Appeal by the defendant from a judgment of the County Court, Nassau County (LaPera, J.), rendered January 18, 2002, convicting him of attempted robbery in the first degree, assault in the second degree (two counts), and criminal possession of a weapon in the third degree, upon a jury verdict, and imposing sentence. The appeal brings up for review the denial, after a hearing, of that branch of the defendant’s omnibus motion which was to suppress his statements to the police.
Ordered that the judgment is affirmed.
The suppression court properly found that the defendant’s post-arrest statements to the police were voluntary or spontane*645ous, and accordingly, admissible at trial (see People v Rivers, 56 NY2d 476, 479 [1982]; cf. People v Grimaldi, 52 NY2d 611, 617 [1981]; People v Maerling, 46 NY2d 289, 303 [1978]; People v Edwards, 296 AD2d 555 [2002]; People v McKenzie, 273 AD2d 255 [2000]).

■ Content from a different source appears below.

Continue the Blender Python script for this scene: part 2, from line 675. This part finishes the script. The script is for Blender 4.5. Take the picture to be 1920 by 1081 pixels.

The defendant failed to preserve for appellate review his contention that the County Court should have charged the jury with respect to the voluntariness of these post-arrest statements. He neither made such request to charge nor objected to the charge as given (see People v Cerrato, 24 NY2d 1, 10 [1969], cert denied 397 US 940 [1970]; People v Cefaro, 23 NY2d 283, 288-289 [1968]; People v Estela, 177 AD2d 646, 647 [1991]). In any event, since the defendant failed to elicit any evidence of coercion, the County Court’s failure to charge the jury with regard to the voluntariness of his statements to the police following his arrest was not reversible error (see CPL 60.45; People v Cefaro, supra at 287; People v Murray, 130 AD2d 773, 775 [1987]; People v Faber, 83 AD2d 883, 884 [1981]).
The County Court properly considered the defendant’s criminal record, including his conviction of a prior violent felony offense, in imposing sentence (see Penal Law § 70.04 [3]).
The defendant’s remaining contentions are without merit. H. Miller, J.P., Crane, Spolzino and Skelos, JJ., concur.